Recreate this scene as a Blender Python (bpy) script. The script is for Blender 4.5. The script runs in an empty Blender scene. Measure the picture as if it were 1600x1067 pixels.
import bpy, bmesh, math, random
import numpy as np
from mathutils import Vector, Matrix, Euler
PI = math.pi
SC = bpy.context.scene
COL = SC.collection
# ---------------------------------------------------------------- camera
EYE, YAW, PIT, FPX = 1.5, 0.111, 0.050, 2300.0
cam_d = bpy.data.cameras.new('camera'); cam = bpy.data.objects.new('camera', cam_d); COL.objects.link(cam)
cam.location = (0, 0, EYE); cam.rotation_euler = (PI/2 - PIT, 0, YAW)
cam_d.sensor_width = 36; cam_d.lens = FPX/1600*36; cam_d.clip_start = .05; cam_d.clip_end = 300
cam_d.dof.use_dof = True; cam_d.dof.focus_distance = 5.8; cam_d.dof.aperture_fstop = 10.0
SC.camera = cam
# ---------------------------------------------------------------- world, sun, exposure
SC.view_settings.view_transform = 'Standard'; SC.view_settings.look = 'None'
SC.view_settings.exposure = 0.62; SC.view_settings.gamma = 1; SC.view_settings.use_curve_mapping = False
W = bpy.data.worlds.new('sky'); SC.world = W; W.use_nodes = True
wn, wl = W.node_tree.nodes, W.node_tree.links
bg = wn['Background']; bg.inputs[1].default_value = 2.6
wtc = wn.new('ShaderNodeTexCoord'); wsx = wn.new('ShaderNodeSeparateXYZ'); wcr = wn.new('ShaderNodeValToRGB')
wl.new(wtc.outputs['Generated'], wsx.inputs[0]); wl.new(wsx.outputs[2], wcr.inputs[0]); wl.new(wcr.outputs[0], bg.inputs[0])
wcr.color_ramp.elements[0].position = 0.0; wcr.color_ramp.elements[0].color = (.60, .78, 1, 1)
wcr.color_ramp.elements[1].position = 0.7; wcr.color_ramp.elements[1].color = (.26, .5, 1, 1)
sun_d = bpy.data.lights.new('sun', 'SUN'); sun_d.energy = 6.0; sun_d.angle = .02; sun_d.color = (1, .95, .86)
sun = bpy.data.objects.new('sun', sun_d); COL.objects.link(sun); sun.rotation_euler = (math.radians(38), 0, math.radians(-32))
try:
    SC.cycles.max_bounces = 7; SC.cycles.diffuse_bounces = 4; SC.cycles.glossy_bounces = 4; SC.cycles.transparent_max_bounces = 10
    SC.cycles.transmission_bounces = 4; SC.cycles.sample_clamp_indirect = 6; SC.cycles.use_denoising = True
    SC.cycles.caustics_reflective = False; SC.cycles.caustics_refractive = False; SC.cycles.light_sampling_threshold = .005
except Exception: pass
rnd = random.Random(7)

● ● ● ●

= To be done =
Make an exact copy of the data above.

= Result of this task =
Recreate this scene as a Blender Python (bpy) script. The script is for Blender 4.5. The script runs in an empty Blender scene. Measure the picture as if it were 1600x1067 pixels.
import bpy, bmesh, math, random
import numpy as np
from mathutils import Vector, Matrix, Euler
PI = math.pi
SC = bpy.context.scene
COL = SC.collection
# ---------------------------------------------------------------- camera
EYE, YAW, PIT, FPX = 1.5, 0.111, 0.050, 2300.0
cam_d = bpy.data.cameras.new('camera'); cam = bpy.data.objects.new('camera', cam_d); COL.objects.link(cam)
cam.location = (0, 0, EYE); cam.rotation_euler = (PI/2 - PIT, 0, YAW)
cam_d.sensor_width = 36; cam_d.lens = FPX/1600*36; cam_d.clip_start = .05; cam_d.clip_end = 300
cam_d.dof.use_dof = True; cam_d.dof.focus_distance = 5.8; cam_d.dof.aperture_fstop = 10.0
SC.camera = cam
# ---------------------------------------------------------------- world, sun, exposure
SC.view_settings.view_transform = 'Standard'; SC.view_settings.look = 'None'
SC.view_settings.exposure = 0.62; SC.view_settings.gamma = 1; SC.view_settings.use_curve_mapping = False
W = bpy.data.worlds.new('sky'); SC.world = W; W.use_nodes = True
wn, wl = W.node_tree.nodes, W.node_tree.links
bg = wn['Background']; bg.inputs[1].default_value = 2.6
wtc = wn.new('ShaderNodeTexCoord'); wsx = wn.new('ShaderNodeSeparateXYZ'); wcr = wn.new('ShaderNodeValToRGB')
wl.new(wtc.outputs['Generated'], wsx.inputs[0]); wl.new(wsx.outputs[2], wcr.inputs[0]); wl.new(wcr.outputs[0], bg.inputs[0])
wcr.color_ramp.elements[0].position = 0.0; wcr.color_ramp.elements[0].color = (.60, .78, 1, 1)
wcr.color_ramp.elements[1].position = 0.7; wcr.color_ramp.elements[1].color = (.26, .5, 1, 1)
sun_d = bpy.data.lights.new('sun', 'SUN'); sun_d.energy = 6.0; sun_d.angle = .02; sun_d.color = (1, .95, .86)
sun = bpy.data.objects.new('sun', sun_d); COL.objects.link(sun); sun.rotation_euler = (math.radians(38), 0, math.radians(-32))
try:
    SC.cycles.max_bounces = 7; SC.cycles.diffuse_bounces = 4; SC.cycles.glossy_bounces = 4; SC.cycles.transparent_max_bounces = 10
    SC.cycles.transmission_bounces = 4; SC.cycles.sample_clamp_indirect = 6; SC.cycles.use_denoising = True
    SC.cycles.caustics_reflective = False; SC.cycles.caustics_refractive = False; SC.cycles.light_sampling_threshold = .005
except Exception: pass
rnd = random.Random(7)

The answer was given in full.